There is much here that requires elaboration. George Orwell is an interesting reference point since there are several synchronicities to be observed here. The real George Orwell (actually the pen name of Eric Blair), of course, is also the author of a celebrated work of dystopian science fiction which, for its title, simply uses the year in which it is set – ‘1984’. Orwell wrote 1984 on the Isle of Jura, where he had moved partly for health reasons and partly because he feared a nuclear war and felt that the island might be sufficiently remote for him to survive such a conflict.

The name Roberta Antonia Wilson is also worth considering. It is clearly a feminised version of Robert Anton Wilson. He was the author of ‘The Illuminatus Trilogy’, a cult sci-fi conspiracy novel which influenced the real Drummond and Cauty in numerous ways, not least by giving them their name. In Wilson’s trilogy, the Justified Ancients of Mummu is the name of a secret terrorist group, locked in age-long struggle against the Illuminati. Their stated aim is the destruction of usury – banking and charging interest on loans – which, strictly speaking, is prohibited by all the world’s major religions and was forbidden for most of human history (until relatively recently of course).

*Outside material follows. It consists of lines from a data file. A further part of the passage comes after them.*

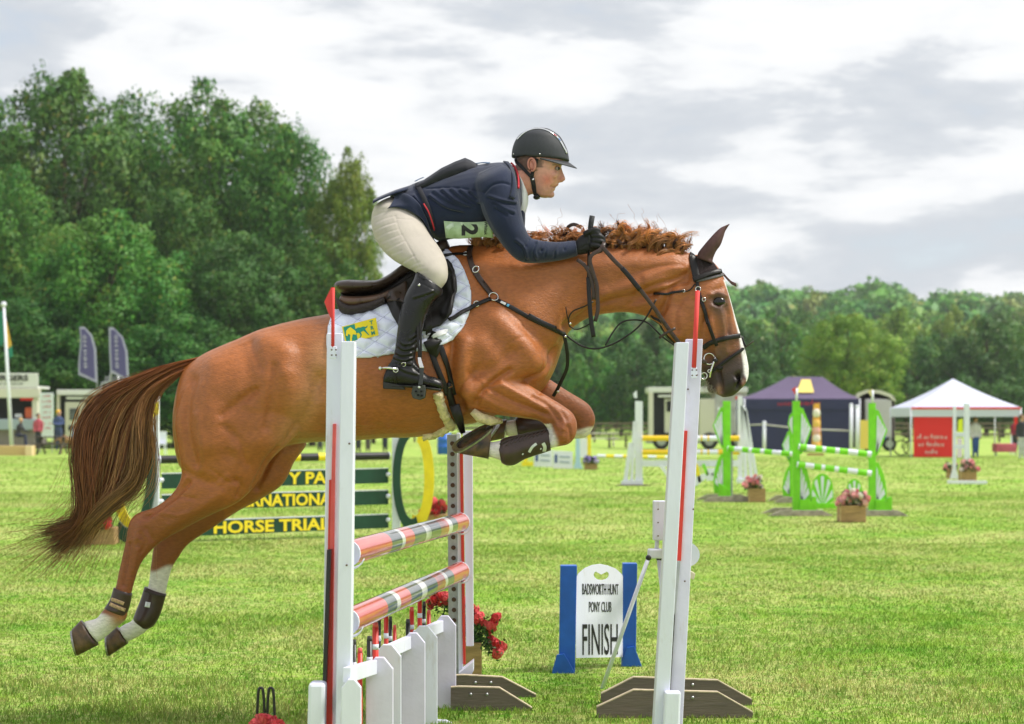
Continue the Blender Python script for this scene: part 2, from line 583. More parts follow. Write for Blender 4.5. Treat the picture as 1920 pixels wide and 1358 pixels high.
for args in ((7.6, 10.4, 5200, (.010, .034), (.0028, .0055), 3), (10.4, 14, 3600, (.011, .034), (.0035, .0065), 1), (14, 22, 2300, (.009, .026), (.0045, .008), 1), (22, 38, 700, (.008, .024), (.009, .016), 1), (38, 75, 70, (.012, .03), (.02, .045), 1, 4)):
    V, T, C, Nn = blades(*args); Ns.append(Nn); Vs.append(V); Ts.append(T + off); Cs.append(C); off += len(V)
V, T, C = np.concatenate(Vs), np.concatenate(Ts), np.concatenate(Cs)
def tri_mesh(name, V, T, C=None, N=None):
    me = bpy.data.meshes.new(name)
    k = T.shape[1]
    me.vertices.add(len(V)); me.vertices.foreach_set('co', V.astype(np.float32).ravel())
    me.loops.add(T.size); me.loops.foreach_set('vertex_index', T.astype(np.int32).ravel())
    me.polygons.add(len(T)); me.polygons.foreach_set('loop_start', np.arange(0, T.size, k, dtype=np.int32))
    me.update(calc_edges=True)
    if C is not None: setcol(me, C)
    if N is not None:                       # leaves and blades are shaded as the soft mass they form
        me.polygons.foreach_set('use_smooth', np.ones(len(T), bool))
        me.attributes.new('custom_normal', 'FLOAT_VECTOR', 'POINT').data.foreach_set('vector', np.ascontiguousarray(N, np.float32).ravel())
        me.update()
    return me
grass = link('grass', tri_mesh('grass', V, T, C, np.concatenate(Ns)), m_blade)
tag(grass, 'short green and straw coloured grass of the arena', 'grass', kind='stuff')

# ================================================================== trees
def leaf_mat(name, c1, c2, c3):
    m, n, l = node_mat(name)
    b = n['Principled BSDF']; b.inputs['Roughness'].default_value = .5; b.inputs['Specular IOR Level'].default_value = .3
    at = n.new('ShaderNodeAttribute'); at.attribute_name = 'Col'
    oi = n.new('ShaderNodeObjectInfo')
    sep = n.new('ShaderNodeSeparateColor'); l.new(at.outputs['Color'], sep.inputs[0])
    c = mixc(n, l, c1, c2, sep.outputs[0])
    c = mixc(n, l, c, c3, sep.outputs[1])
    hs = n.new('ShaderNodeHueSaturation')
    mr = n.new('ShaderNodeMapRange'); mr.inputs[3].default_value = .78; mr.inputs[4].default_value = 1.2; l.new(oi.outputs['Random'], mr.inputs[0]); l.new(mr.outputs[0], hs.inputs['Value'])
    mr = n.new('ShaderNodeMapRange'); mr.inputs[3].default_value = .494; mr.inputs[4].default_value = .512; l.new(oi.outputs['Random'], mr.inputs[0]); l.new(mr.outputs[0], hs.inputs['Hue'])
    l.new(c, hs.inputs['Color']); l.new(hs.outputs[0], b.inputs['Base Color'])
    tr = n.new('ShaderNodeBsdfTranslucent'); l.new(hs.outputs[0], tr.inputs['Color'])
    mx = n.new('ShaderNodeMixShader'); mx.inputs[0].default_value = .26
    l.new(b.outputs[0], mx.inputs[1]); l.new(tr.outputs[0], mx.inputs[2]); l.new(mx.outputs[0], n['Material Output'].inputs[0])
    return m
m_leafA = leaf_mat('leaf_green', (.046, .172, .024), (.135, .325, .045), (.30, .30, .05))
m_leafB = leaf_mat('leaf_lime', (.125, .240, .022), (.250, .370, .042), (.36, .33, .05))
m_leafC = leaf_mat('leaf_dark', (.040, .135, .024), (.090, .225, .038), (.18, .23, .05))
m_bark = mat('bark', (.10, .075, .05), rough=.95, noise=.4, nscale=6, bump=.03, bscale=9)

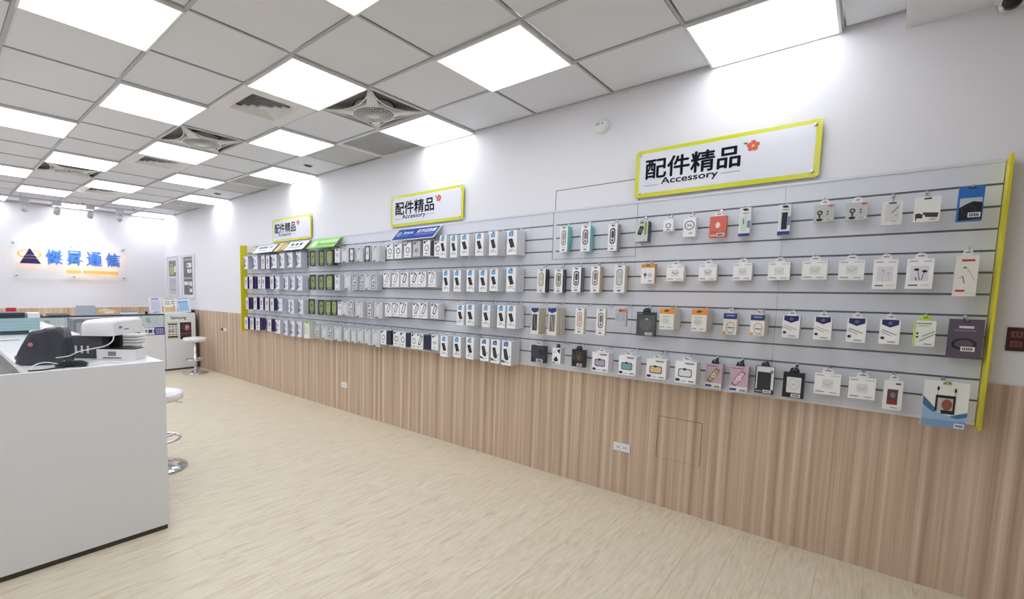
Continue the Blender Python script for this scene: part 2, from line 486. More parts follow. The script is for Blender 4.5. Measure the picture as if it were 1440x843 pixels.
for k, (c, r) in enumerate(SPRINK):
    b = MB(); b.box(-.045, .045, -.02, .02, -.012, .0, mt='grey_plastic'); b.box(-.03, .03, -.012, .012, -.016, -.012, mt='dark_gap')
    o = b.build('ceiling_sensor', loc=(-.6 * c - .33, Y0 + .6 * r + .3, HC + .0005))
    tag(o, ['small dark ceiling sensor box near the wall, nearer one', 'small dark ceiling sensor box near the wall, farther one'][k], 'sensor')
# dark dome of the security camera under the soffit
e = empty('security_camera', (-.05, -.36, 2.754)); tag(e, 'white security camera with black lens under the soffit at top right', 'camera')
b = MB(); b.lathe([(0, 0), (.05, 0), (.05, -.012), (.0, -.012)], seg=24, mt='white_plastic'); b.build('base', parent=e)
b = MB(); b.lathe([(0, -.05), (.034, -.05), (.038, -.03), (.034, -.012)], seg=24, mt='white_plastic'); b.build('body', parent=e)
b = MB(); b.lathe([(0, -.033), (.018, -.032), (.026, -.026), (.031, -.01), (.031, .012), (0, .012)], c=(0, 0, -.03), seg=20, mt='black_plastic', axis='x'); b.xf(Matrix.Translation((-.02, 0, 0))); b.build('lens', parent=e)

# ---------------------------------------------------------------- slatwall
PY0, PY1 = -.402, 6.83
SW = empty('slatwall', (-.01, (PY0 + PY1) / 2, 0)); tag(SW, 'long pale blue grey slatwall with dark grooves between two yellow end panels', 'slatwall')
def swb(mb, name, **k):
    mb.xf(Matrix.Translation((.01, -(PY0 + PY1) / 2, 0))); return mb.build(name, parent=SW, **k)
GZ = [1.955 - .0993 * i for i in range(11)]
b = MB(); b.box(-.0115, -.0096, PY0, PY1, .858, 2.052, mt='groove_metal'); swb(b, 'backing_board')
seams = [PY0, .38, 1.18, 1.986, 3.2, 4.4, 5.6, PY1]
edges = [2.052] + GZ + [.857]
HY0, HY1, HZ0, HZ1 = 1.18, 1.80, 1.695, 2.22     # the wall access hatch
for a, c in zip(seams[:-1], seams[1:]):
    for i in range(12):
        zt = edges[i] - (.005 if i else 0); zb = edges[i + 1] + (.005 if i < 11 else 0)
        b = MB(); b.box(-.02, -.0115, a + .0006, c - .0006, zb, zt, mt='slat_laminate'); swb(b, 'slat')
bt = MB(); bt.box(-.024, -.0096, PY0, PY1, 2.052, 2.066, mt='slat_laminate'); swb(bt, 'top_ledge')
bt = MB(); bt.box(-.021, -.0096, PY0, PY1, .846, .857, mt='white_plastic'); swb(bt, 'bottom_edge')
o = bx(-.1, -.0096, -.414, -.404, .838, 2.07, 'yellow_acrylic').build('end_panel'); tag(o, 'narrow upright yellow end panel at the right end of the slatwall', 'end panel', 'yellow end panels')
o = bx(-.125, -.0096, 6.832, 6.842, .80, 2.078, 'yellow_acrylic').build('end_panel'); tag(o, 'narrow upright yellow end panel at the far left end of the slatwall', 'end panel', 'yellow end panels')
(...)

The KLF appear in the preface too, but again they are feminised as Tat’jana and Kristina, a Russian duo who undertook “a haphazard slalom ride through the underbelly of Soviet music and high art.” Together, they operated under many aliases including The KLF and The ICMs (The Ice Cream Men) and were greatly influenced by Roberta Antonia Wilson’s book, the same book that the fictional Cauty and Drummond found and translated from Ukrainian and which is purportedly to be published this coming August.

The preview copy also contains a brief appendix which outlines how, in another fictional universe in which The Beatles never existed and whose place was taken by The KLF, Tat’jana and Kristina made a film in response to ‘2023: A Trilogy’ entitled ‘2023: What the Fuck Is Going On?’ Unannounced, Tat’jana and Kristina would turn up at various locations with a sound system and projector and stage guerrilla screenings.

Cauty and Drummond (the fictional undertakers that is) also obtained this film and plan to launch their book with a 23 hour screening “in a boarded up Victorian terraced house in the ________ area of Liverpool.”
Confused?

Just wait until August 23.

UPDATE: This cryptic release landed on the desk of Getintothis today, make of it what you will…

Liverpool: Welcome To The Dark Ages.

The three days are the 23rd, 24th and 25th of August 2017.

The titles of each of these three days are:

Day One – Why Did The K Foundation Burn A Million Quid?
Day Two – 2023: What The Fuuk Is Going On?
Day Three – The Rites of MuMufication.

There will only be 400 tickets available.
There are no guest lists.
There are no press passes.

Every one of the 400 ticket holders will be expected to be Volunteers.

WARNING: The Justified Ancients of Mu Mu in any of their various past, present or future guises will not be performing music.

Tickets go on sale at 11.23am on July 23rd 2017.